Researchers warn of XML library flaws

By Tom Espiner, ZDNet UK
Friday, August 07, 2009 11:08 AM

Open-source code used in a number of different devices by many public- and private-sector organizations is vulnerable to attack, the Finnish computer emergency response team has warned.

The flaws lie in extensible mark-up language (XML), the specification that underlies many code libraries, said the Finnish computer emergency response team (Cert-FI).

Finnish security firm Codenomicon discovered the problems by bombarding XML with unexpected inputs, a process called fuzzing. This led to Cert-FI warning in an advisory on Thursday that XML libraries were susceptible to denial-of-service attacks, and that multiple open-source software libraries were potentially vulnerable to hacking.

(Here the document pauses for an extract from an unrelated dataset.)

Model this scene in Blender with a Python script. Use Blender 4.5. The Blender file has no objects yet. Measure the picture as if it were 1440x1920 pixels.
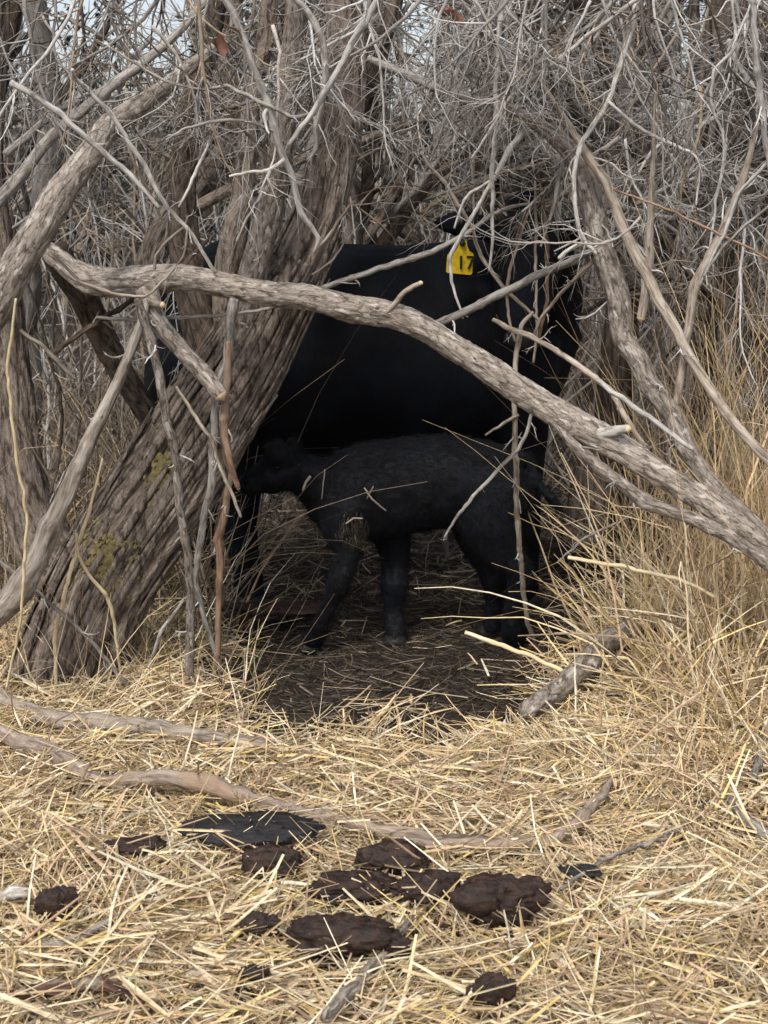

Affected sectors include banking, manufacturing, retail, healthcare, government and critical national infrastructure, said Codenomicon in a document explaining its fuzzing work.

Potential targets include servers and server applications, workstations and end-user applications, network devices, embedded systems and mobile devices, said the Cert-FI advisory. Affected libraries include Python libexpat, all versions of Apache Xerces, Sun JDK and JRE 6 Update 14 and earlier, and Sun JDK and JRE 5.0 Update 19 and earlier.

According to Cert-FI, the vulnerabilities are related to the parsing of XML elements with unexpected byte values and recursive parentheses, which cause the program to access memory out of bounds, or to loop indefinitely. The vulnerabilities can be exploited by enticing a user to open a specially modified file, or by submitting the file to a server that handles XML content.

Sun said in an advisory that the XML problems in Java, which affect Windows, Solaris and Linux, were resolved in Java SE and Java SE for Business releases JDK and JRE 6 Update 15 or later, and JDK and JRE 5.0 Update 20 or later. There are no workarounds for the issue for older versions, said Sun.

Apache Xerces was revised at the beginning of June in response to the XML parsing flaws. The Python team is currently working on a fix, said the Cert-FI advisory.